## [Given data]
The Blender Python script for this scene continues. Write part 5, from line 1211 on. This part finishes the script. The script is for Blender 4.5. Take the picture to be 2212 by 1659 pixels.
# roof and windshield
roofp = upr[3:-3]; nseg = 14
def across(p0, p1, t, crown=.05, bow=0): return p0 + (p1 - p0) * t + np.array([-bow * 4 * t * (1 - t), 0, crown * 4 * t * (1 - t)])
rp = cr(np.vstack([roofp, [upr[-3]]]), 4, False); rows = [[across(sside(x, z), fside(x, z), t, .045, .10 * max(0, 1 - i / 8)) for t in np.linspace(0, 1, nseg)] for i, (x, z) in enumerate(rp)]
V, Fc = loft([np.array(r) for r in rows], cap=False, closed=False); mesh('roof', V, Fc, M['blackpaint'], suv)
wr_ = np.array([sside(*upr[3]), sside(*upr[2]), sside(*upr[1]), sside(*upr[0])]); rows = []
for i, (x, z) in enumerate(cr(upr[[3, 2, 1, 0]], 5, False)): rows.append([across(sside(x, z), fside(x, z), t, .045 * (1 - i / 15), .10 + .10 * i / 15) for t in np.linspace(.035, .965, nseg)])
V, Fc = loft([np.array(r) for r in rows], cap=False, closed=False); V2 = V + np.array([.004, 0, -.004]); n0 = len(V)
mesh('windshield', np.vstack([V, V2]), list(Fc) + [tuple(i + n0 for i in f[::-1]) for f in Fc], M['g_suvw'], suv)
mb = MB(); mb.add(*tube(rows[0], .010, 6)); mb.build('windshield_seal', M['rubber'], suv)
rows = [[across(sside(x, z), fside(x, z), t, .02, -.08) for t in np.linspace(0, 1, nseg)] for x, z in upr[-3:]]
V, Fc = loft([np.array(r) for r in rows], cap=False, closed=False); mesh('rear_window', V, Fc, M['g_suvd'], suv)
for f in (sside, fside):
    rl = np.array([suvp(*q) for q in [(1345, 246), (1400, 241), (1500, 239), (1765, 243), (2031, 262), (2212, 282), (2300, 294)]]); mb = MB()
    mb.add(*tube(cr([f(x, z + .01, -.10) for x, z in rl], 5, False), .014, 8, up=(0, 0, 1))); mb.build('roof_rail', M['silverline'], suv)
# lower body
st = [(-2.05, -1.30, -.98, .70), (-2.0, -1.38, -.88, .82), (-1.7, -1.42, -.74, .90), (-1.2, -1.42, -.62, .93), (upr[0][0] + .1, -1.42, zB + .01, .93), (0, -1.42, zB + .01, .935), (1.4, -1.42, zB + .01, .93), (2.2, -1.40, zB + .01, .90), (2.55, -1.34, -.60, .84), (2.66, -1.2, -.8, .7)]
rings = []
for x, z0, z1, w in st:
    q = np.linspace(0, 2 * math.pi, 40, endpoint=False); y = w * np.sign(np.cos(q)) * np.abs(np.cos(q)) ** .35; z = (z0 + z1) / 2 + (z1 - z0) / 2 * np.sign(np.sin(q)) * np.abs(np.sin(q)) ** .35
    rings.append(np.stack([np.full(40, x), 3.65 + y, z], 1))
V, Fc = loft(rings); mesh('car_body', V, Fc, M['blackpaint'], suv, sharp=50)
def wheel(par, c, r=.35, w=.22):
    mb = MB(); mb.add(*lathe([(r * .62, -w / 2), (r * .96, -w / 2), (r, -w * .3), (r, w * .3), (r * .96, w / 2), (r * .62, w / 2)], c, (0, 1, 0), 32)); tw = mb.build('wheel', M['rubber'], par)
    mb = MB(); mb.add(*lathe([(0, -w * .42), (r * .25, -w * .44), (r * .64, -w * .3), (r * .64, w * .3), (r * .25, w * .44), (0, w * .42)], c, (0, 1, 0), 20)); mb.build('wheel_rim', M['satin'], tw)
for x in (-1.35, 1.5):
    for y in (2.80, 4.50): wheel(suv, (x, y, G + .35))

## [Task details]
Return the lines above exactly, keeping every word.

## [Task response]
The Blender Python script for this scene continues. Write part 5, from line 1211 on. This part finishes the script. The script is for Blender 4.5. Take the picture to be 2212 by 1659 pixels.
# roof and windshield
roofp = upr[3:-3]; nseg = 14
def across(p0, p1, t, crown=.05, bow=0): return p0 + (p1 - p0) * t + np.array([-bow * 4 * t * (1 - t), 0, crown * 4 * t * (1 - t)])
rp = cr(np.vstack([roofp, [upr[-3]]]), 4, False); rows = [[across(sside(x, z), fside(x, z), t, .045, .10 * max(0, 1 - i / 8)) for t in np.linspace(0, 1, nseg)] for i, (x, z) in enumerate(rp)]
V, Fc = loft([np.array(r) for r in rows], cap=False, closed=False); mesh('roof', V, Fc, M['blackpaint'], suv)
wr_ = np.array([sside(*upr[3]), sside(*upr[2]), sside(*upr[1]), sside(*upr[0])]); rows = []
for i, (x, z) in enumerate(cr(upr[[3, 2, 1, 0]], 5, False)): rows.append([across(sside(x, z), fside(x, z), t, .045 * (1 - i / 15), .10 + .10 * i / 15) for t in np.linspace(.035, .965, nseg)])
V, Fc = loft([np.array(r) for r in rows], cap=False, closed=False); V2 = V + np.array([.004, 0, -.004]); n0 = len(V)
mesh('windshield', np.vstack([V, V2]), list(Fc) + [tuple(i + n0 for i in f[::-1]) for f in Fc], M['g_suvw'], suv)
mb = MB(); mb.add(*tube(rows[0], .010, 6)); mb.build('windshield_seal', M['rubber'], suv)
rows = [[across(sside(x, z), fside(x, z), t, .02, -.08) for t in np.linspace(0, 1, nseg)] for x, z in upr[-3:]]
V, Fc = loft([np.array(r) for r in rows], cap=False, closed=False); mesh('rear_window', V, Fc, M['g_suvd'], suv)
for f in (sside, fside):
    rl = np.array([suvp(*q) for q in [(1345, 246), (1400, 241), (1500, 239), (1765, 243), (2031, 262), (2212, 282), (2300, 294)]]); mb = MB()
    mb.add(*tube(cr([f(x, z + .01, -.10) for x, z in rl], 5, False), .014, 8, up=(0, 0, 1))); mb.build('roof_rail', M['silverline'], suv)
# lower body
st = [(-2.05, -1.30, -.98, .70), (-2.0, -1.38, -.88, .82), (-1.7, -1.42, -.74, .90), (-1.2, -1.42, -.62, .93), (upr[0][0] + .1, -1.42, zB + .01, .93), (0, -1.42, zB + .01, .935), (1.4, -1.42, zB + .01, .93), (2.2, -1.40, zB + .01, .90), (2.55, -1.34, -.60, .84), (2.66, -1.2, -.8, .7)]
rings = []
for x, z0, z1, w in st:
    q = np.linspace(0, 2 * math.pi, 40, endpoint=False); y = w * np.sign(np.cos(q)) * np.abs(np.cos(q)) ** .35; z = (z0 + z1) / 2 + (z1 - z0) / 2 * np.sign(np.sin(q)) * np.abs(np.sin(q)) ** .35
    rings.append(np.stack([np.full(40, x), 3.65 + y, z], 1))
V, Fc = loft(rings); mesh('car_body', V, Fc, M['blackpaint'], suv, sharp=50)
def wheel(par, c, r=.35, w=.22):
    mb = MB(); mb.add(*lathe([(r * .62, -w / 2), (r * .96, -w / 2), (r, -w * .3), (r, w * .3), (r * .96, w / 2), (r * .62, w / 2)], c, (0, 1, 0), 32)); tw = mb.build('wheel', M['rubber'], par)
    mb = MB(); mb.add(*lathe([(0, -w * .42), (r * .25, -w * .44), (r * .64, -w * .3), (r * .64, w * .3), (r * .25, w * .44), (0, w * .42)], c, (0, 1, 0), 20)); mb.build('wheel_rim', M['satin'], tw)
for x in (-1.35, 1.5):
    for y in (2.80, 4.50): wheel(suv, (x, y, G + .35))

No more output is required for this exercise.